WHAT IS REQUIRED:
Read the lines below. Copy out any that hold the string "script".

----

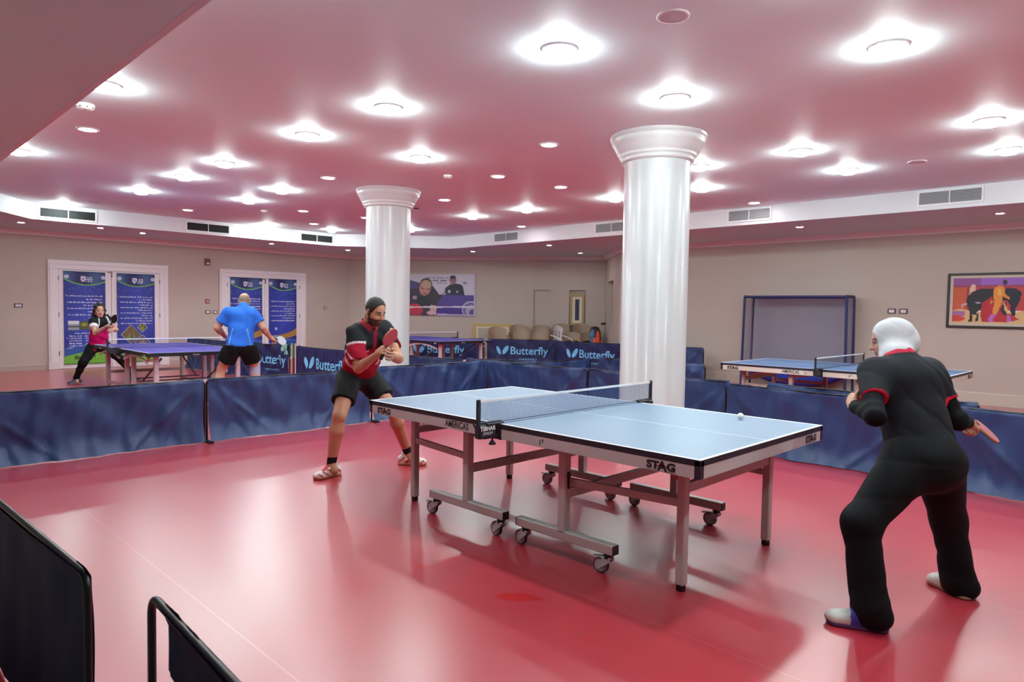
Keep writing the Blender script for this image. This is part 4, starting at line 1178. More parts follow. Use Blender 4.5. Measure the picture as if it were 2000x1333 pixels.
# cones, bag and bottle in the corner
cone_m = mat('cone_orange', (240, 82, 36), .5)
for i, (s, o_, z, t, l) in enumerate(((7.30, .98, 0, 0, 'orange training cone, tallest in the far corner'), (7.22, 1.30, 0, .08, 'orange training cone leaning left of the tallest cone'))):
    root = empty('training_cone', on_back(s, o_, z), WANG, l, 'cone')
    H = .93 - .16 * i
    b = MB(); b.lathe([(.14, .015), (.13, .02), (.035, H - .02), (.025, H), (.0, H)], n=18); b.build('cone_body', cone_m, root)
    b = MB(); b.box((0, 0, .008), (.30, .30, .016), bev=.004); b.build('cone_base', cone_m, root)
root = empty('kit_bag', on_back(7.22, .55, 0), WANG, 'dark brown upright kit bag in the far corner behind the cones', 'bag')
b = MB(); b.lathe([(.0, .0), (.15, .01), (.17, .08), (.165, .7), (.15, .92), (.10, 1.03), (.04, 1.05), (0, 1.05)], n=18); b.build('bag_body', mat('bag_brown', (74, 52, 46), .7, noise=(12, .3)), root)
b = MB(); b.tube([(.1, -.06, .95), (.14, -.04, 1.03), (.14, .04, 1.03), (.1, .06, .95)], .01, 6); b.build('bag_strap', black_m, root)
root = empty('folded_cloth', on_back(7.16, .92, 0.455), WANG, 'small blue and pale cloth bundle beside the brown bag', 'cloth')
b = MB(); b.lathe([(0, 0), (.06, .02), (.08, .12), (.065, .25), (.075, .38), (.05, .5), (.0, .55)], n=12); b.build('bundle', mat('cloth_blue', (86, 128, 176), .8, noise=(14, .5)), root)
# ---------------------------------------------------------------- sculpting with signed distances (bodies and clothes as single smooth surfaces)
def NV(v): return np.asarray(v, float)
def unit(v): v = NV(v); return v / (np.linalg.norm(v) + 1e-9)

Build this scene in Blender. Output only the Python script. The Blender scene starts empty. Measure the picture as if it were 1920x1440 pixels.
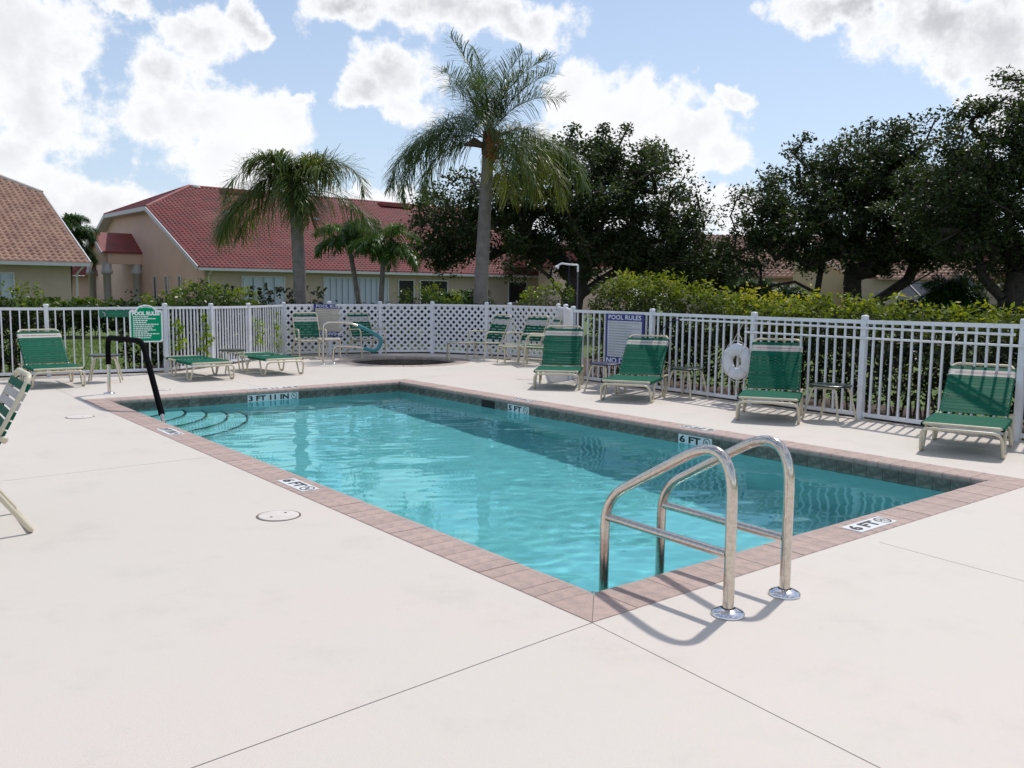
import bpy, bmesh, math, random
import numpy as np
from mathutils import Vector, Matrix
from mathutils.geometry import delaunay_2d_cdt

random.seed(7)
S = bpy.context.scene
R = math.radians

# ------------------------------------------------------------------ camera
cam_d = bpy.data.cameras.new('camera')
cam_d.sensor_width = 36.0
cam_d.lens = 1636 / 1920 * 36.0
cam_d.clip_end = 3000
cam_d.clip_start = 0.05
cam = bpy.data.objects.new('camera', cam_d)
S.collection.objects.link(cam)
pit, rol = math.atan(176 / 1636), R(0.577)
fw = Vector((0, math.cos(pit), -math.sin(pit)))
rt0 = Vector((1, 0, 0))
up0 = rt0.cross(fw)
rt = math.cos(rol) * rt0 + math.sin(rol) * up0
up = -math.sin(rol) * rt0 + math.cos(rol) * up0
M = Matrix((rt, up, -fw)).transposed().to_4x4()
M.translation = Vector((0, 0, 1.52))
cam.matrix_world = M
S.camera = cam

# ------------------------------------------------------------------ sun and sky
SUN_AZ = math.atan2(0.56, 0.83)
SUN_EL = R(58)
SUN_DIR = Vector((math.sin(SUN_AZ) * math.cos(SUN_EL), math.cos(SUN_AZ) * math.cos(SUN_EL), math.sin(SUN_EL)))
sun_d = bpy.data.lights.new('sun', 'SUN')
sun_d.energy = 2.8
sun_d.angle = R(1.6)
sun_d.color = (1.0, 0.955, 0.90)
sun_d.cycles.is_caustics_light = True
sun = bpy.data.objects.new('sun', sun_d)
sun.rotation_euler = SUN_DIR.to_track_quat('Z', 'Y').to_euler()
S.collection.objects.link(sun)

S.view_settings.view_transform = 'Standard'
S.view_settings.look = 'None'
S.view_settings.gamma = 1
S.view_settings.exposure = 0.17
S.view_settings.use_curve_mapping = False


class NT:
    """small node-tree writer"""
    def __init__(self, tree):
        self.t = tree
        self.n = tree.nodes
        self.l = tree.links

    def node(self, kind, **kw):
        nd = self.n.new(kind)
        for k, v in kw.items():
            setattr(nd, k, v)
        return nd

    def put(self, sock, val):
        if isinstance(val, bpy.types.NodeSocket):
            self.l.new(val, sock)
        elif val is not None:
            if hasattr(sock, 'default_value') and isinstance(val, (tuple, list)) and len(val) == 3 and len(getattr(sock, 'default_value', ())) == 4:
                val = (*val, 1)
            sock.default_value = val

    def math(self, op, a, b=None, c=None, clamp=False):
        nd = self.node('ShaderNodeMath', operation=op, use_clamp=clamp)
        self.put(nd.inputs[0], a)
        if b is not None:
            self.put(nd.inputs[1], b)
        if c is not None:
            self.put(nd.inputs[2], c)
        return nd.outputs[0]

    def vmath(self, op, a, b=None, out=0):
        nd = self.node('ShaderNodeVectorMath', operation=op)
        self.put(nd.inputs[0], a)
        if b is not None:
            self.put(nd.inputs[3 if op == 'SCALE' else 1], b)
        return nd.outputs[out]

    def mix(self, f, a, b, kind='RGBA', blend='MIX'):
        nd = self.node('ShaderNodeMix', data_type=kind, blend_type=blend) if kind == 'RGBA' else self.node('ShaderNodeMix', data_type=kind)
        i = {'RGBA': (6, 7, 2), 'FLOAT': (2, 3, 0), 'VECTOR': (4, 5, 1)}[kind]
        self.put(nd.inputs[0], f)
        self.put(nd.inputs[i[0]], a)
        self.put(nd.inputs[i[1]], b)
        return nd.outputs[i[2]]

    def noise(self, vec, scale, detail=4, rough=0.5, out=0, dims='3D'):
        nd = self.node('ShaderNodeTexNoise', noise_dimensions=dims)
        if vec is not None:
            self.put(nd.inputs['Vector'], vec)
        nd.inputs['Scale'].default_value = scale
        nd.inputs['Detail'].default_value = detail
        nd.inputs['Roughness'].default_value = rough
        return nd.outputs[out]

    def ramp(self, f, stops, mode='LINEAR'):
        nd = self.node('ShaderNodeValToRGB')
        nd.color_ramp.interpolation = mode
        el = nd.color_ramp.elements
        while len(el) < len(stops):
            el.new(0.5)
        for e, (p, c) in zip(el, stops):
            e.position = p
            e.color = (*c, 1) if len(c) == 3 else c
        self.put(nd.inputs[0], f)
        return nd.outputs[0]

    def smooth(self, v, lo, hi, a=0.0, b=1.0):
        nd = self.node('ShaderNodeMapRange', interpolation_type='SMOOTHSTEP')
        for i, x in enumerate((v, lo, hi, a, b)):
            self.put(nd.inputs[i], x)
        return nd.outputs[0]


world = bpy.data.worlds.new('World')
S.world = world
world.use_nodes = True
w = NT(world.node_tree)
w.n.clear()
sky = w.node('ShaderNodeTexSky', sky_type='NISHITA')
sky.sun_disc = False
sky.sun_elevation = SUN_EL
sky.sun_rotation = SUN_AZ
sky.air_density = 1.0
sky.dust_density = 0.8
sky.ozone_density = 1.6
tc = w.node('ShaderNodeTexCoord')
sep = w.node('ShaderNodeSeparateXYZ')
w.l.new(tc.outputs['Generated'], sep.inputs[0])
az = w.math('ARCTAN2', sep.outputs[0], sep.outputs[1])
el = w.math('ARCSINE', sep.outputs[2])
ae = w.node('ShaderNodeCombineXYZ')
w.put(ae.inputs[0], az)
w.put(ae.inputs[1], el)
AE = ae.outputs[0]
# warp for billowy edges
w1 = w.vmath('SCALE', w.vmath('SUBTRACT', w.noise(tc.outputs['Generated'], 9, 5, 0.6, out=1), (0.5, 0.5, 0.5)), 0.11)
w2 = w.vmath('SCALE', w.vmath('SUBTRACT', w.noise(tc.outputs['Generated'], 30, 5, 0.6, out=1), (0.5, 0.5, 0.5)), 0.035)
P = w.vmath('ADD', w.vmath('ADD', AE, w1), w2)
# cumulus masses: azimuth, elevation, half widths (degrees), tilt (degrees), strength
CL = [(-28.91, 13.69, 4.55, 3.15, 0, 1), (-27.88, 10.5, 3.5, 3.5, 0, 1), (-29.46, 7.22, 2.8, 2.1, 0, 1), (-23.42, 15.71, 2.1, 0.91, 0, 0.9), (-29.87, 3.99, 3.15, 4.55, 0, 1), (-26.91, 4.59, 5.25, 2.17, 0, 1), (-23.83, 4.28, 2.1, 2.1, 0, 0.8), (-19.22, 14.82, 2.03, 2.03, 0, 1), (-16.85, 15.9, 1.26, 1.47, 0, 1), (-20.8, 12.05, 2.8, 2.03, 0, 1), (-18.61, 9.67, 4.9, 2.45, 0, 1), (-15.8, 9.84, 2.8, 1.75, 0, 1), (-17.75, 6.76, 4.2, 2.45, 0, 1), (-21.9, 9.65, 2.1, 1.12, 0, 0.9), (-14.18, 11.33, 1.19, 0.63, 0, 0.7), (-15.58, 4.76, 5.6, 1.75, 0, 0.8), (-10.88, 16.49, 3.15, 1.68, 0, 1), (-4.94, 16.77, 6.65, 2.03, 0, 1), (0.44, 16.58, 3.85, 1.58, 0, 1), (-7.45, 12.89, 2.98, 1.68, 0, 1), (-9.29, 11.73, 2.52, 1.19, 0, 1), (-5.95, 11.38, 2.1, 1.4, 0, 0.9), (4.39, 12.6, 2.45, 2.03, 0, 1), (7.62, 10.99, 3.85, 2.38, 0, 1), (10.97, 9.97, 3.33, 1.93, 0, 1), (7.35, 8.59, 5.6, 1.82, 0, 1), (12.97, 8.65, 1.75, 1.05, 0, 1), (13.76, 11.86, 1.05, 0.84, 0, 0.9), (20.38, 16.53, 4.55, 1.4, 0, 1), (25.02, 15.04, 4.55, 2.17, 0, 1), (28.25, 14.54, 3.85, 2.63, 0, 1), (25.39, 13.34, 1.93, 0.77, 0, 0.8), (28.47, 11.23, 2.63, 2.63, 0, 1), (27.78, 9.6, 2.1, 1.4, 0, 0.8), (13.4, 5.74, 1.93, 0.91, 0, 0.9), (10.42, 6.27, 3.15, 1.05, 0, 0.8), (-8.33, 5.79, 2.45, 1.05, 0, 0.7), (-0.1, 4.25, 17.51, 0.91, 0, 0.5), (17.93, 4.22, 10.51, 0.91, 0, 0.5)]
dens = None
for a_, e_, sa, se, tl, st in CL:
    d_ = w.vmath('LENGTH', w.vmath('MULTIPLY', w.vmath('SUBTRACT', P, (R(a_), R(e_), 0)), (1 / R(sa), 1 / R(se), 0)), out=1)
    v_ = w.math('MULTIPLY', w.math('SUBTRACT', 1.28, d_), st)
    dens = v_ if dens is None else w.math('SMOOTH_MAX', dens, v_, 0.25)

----

EXERCISE RESULT:
Keep writing the Blender script for this image. This is part 4, starting at line 1178. More parts follow. Use Blender 4.5. Measure the picture as if it were 2000x1333 pixels.
Build this scene in Blender. Output only the Python script. The Blender scene starts empty. Measure the picture as if it were 1920x1440 pixels.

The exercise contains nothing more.